You see, if there’s a closed door then I can’t make a difference. There’s no point offering up my ideas. There’s no point in letting my voice be heard. Nor will I ever have my ideas and performance tested in the harsh light of reality. Thank goodness. That certainly reduces the risk for me. If there’s a closed door, I will never find out that I’m nowhere near as clever or insightful about this business as I sound in my head or in the bar. Or that I am. This ‘openness’ is a bit of a gamble, a risk. Am I up for that?
I think if you don’t mind, I’ll keep the closed door there, even though you tell me it’s open.
5. Advice: being a great leader is a Great Thing to be
Bosses are told this:
I discovered the majority of people would take less money to work for a great leader.
Genny replies: Me too. Give me a great leader please. Thank you. That feels better. Oh, time has passed and he’s not so great as she was. Can I have another please? Thank you. Hang on, this one is not as great as the last one. Get me another one will you please? Ta.
[Same conversation, funnily enough, had by employees of their bosses and shareholders/the City of CEOs].
Do you know what? I’m learning something here. I’m learning that I like great leaders much more than I like poor leaders.
That’s what I’ve learned. So see what you can do for me on the leader front, will you?
Thank you for listening.
Actually, don’t bother. Give me a crap boss again and I’ll take the increase in pay…
(besides, what sort of trade-off was that anyway? Greatness costs?!)
The only reason I feel able to question these five pieces of ‘good advice’ is because I’ve given them myself time and time again. And I wondered why things weren’t changing.
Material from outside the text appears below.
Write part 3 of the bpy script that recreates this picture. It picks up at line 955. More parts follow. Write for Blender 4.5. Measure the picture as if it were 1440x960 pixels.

It’s me I’m railing at as much as the conference. But I’m going to stop giving this advice, because it is flawed.
Everyone in an organisation needs to be responsible for what they are experiencing and producing, and we all need to let go of the fantasy that it’s the Leader’s job or fault.
Finally, notice that the email summary sent out from this conference is headed Action Required – manifesting that other great assumption: what you do matters – when in fact no more action of this sort by bosses is going to help at all – but thinking by all of us might.
We don’t need more leaders, we need more awareness.